Mag das Minus von 800.000 DM allein der letzten zehn Ausgaben primär aus Profilmangel und leichtfertiger Aufgabe der ursprünglichen Zielgruppe - politisierte Schwule jeden Alters - resultieren, so flankierten das MAGNUS-Sterben freilich auch äußere Faktoren. - Zu denen die Redaktion allerdings selbst beitrug: Entpolitisierung und Kommerzialisierung der Szene und der dadurch beflügelte Rechtsruck auch unter den Schwulen haben zu deren spürbarer Entsolidarisierung und dem Verlust gesellschaftlichen Bewußtseins geführt.
 
Was heute zählt und propagiert wird, sind ,,Spaß", Konsum und ,,lifestyle". Beim Lifestyle war MAGNUS' Konkurrenz konsequenter, und wer dennoch Nachrichten sucht, findet diese Iängst in zahlreichen szenetypischen Gratisgazetten mit hoher Auflage.
 
Was vom Flaggschiff deutscher Schwulen-Publizistik bleibt, sind die rasch nach Köln verlagerten Bereiche Versandhandel und Buchverlag - seit dem gerade erschienenen Herbstprogramm unter dem Titel ,,Jackwerth"- sowie das im Umfang erweiterte Berliner Terminblatt SIEGESSÄULE, von der aber auch noch nicht feststeht, wie es weitergeht, da auch deren Redaktion entlassen wurde.

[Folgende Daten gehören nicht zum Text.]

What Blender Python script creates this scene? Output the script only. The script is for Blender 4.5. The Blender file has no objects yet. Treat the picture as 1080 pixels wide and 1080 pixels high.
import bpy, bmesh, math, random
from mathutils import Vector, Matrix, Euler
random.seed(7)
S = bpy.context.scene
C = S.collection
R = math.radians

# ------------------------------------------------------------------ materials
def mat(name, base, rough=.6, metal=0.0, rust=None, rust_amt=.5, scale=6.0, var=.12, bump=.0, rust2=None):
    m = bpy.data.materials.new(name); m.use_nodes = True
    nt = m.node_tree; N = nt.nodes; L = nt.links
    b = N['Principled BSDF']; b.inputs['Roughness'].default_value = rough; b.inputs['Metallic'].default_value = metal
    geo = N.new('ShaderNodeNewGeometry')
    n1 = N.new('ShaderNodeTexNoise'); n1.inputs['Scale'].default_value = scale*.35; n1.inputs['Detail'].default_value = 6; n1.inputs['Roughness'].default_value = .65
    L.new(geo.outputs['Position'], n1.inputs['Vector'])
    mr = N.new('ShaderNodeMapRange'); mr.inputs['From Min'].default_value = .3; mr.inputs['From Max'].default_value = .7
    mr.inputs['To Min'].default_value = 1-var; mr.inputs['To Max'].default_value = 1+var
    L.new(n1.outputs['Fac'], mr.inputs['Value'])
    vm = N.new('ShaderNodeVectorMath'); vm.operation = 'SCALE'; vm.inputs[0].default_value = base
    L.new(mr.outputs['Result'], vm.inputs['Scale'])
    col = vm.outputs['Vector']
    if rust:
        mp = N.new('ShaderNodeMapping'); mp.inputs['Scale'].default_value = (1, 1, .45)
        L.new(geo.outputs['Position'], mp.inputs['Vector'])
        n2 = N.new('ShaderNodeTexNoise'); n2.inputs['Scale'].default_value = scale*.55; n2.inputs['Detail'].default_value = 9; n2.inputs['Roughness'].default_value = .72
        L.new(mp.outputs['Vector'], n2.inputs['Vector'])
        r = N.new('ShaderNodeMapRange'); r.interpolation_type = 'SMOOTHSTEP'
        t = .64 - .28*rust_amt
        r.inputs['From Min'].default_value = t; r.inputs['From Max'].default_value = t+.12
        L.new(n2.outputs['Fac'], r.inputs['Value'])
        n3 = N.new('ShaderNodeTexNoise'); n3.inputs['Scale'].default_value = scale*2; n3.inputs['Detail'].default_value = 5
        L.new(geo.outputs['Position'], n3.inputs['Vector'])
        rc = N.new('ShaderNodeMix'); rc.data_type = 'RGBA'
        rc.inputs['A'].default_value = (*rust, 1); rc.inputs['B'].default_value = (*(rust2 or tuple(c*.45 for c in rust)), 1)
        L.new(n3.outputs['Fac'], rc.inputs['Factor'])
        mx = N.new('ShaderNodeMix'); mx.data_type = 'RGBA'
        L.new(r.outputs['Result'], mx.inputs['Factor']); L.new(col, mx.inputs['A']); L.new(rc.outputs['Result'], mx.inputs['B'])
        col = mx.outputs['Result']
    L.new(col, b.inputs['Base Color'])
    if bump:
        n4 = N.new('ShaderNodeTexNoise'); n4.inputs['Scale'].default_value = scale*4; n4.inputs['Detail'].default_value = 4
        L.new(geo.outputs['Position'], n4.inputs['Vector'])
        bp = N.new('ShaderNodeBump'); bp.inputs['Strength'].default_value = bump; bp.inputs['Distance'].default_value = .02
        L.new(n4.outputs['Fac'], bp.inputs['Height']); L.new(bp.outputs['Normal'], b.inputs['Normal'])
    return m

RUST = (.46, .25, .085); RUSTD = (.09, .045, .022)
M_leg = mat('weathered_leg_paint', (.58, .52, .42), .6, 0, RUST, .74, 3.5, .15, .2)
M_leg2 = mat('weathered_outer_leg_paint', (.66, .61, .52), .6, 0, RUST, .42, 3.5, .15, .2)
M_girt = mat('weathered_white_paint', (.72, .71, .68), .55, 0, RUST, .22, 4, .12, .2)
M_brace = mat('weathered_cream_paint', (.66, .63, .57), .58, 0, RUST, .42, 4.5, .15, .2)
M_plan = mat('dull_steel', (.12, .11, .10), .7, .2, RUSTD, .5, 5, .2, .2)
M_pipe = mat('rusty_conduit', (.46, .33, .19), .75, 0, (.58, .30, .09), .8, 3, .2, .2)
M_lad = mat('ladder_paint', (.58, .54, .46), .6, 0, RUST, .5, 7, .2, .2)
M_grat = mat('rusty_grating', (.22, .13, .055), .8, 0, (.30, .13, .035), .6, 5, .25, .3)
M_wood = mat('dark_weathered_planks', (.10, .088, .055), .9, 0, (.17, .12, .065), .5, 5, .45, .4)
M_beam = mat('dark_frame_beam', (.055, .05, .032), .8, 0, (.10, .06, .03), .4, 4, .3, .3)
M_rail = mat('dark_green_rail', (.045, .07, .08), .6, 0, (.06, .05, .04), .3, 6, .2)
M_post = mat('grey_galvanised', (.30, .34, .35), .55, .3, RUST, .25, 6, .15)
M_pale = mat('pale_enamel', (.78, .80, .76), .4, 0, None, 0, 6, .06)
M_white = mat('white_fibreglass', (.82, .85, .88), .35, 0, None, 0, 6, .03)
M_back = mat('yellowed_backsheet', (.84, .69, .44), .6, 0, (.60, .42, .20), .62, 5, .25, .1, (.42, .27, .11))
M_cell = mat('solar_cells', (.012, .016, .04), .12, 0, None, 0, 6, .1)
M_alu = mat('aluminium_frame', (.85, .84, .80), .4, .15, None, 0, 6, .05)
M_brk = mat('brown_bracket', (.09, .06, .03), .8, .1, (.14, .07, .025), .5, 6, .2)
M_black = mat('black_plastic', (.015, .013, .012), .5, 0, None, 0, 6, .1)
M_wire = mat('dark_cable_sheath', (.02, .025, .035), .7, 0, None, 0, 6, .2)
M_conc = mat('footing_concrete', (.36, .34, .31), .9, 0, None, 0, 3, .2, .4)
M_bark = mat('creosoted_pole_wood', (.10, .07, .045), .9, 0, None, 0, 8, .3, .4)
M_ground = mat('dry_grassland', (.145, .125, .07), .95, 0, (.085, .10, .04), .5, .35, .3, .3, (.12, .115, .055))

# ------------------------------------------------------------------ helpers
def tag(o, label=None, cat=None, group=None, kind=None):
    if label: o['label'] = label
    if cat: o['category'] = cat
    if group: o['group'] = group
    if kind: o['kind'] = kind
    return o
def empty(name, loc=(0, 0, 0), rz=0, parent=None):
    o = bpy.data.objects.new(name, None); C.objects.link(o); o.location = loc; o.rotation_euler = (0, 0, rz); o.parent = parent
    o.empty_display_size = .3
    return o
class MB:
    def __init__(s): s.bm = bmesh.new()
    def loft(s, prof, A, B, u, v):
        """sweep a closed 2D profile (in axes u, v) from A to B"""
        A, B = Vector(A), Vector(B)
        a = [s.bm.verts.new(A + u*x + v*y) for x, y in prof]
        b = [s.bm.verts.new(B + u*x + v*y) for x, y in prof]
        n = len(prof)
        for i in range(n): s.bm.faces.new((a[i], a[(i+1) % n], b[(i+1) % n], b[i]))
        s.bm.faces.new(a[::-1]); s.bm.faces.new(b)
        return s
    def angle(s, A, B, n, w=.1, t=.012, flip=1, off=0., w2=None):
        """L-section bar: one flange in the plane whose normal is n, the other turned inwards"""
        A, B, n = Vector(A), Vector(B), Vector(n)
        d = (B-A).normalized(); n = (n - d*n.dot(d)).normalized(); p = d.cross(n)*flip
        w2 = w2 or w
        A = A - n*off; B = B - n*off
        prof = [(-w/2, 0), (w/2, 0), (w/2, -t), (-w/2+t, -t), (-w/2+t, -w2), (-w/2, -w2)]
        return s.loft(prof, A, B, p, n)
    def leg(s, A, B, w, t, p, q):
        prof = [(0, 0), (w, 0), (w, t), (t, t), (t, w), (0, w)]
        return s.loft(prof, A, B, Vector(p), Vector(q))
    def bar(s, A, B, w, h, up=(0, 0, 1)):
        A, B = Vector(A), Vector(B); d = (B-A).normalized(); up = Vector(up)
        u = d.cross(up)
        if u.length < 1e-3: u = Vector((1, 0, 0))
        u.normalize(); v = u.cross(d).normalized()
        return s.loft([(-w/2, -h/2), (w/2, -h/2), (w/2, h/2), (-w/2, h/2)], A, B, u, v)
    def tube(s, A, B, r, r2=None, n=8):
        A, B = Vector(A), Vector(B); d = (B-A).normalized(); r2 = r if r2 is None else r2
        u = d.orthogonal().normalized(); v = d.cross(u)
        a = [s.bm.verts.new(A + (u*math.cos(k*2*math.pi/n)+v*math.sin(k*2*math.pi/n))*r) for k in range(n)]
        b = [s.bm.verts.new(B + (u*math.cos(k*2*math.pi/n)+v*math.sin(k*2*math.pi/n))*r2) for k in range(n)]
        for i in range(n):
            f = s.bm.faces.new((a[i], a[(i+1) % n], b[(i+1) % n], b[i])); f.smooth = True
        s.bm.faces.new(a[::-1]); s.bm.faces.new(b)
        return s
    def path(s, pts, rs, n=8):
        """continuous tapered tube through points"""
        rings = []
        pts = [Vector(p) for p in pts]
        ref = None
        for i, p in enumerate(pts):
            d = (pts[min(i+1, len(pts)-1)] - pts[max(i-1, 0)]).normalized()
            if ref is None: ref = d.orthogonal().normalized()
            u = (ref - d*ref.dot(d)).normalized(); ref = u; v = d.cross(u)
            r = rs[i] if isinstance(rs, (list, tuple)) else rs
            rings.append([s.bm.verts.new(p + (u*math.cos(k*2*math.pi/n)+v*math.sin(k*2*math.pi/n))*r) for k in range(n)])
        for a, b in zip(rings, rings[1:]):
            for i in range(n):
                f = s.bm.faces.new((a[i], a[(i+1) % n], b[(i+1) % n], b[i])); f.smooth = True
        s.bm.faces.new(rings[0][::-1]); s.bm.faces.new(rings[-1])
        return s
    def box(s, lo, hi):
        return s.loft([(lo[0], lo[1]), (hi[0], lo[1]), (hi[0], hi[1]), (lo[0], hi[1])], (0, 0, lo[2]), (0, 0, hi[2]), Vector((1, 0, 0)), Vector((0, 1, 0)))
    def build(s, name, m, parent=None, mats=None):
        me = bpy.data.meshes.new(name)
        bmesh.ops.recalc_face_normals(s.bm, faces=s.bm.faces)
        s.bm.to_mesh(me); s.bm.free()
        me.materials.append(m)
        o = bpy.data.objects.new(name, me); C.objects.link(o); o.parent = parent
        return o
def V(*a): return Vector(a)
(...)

Endgültig auf der Strecke geblieben ist mit jener schönen Leiche namens MAGNUS die Möglichkeit zum überregionalen schwulenpolitischen und gesellschaftskritischen Diskurs. In welchen BIättern der in den kommenden Jahren stattfinden soll, bleibt zumindest für Deutschland fraglich.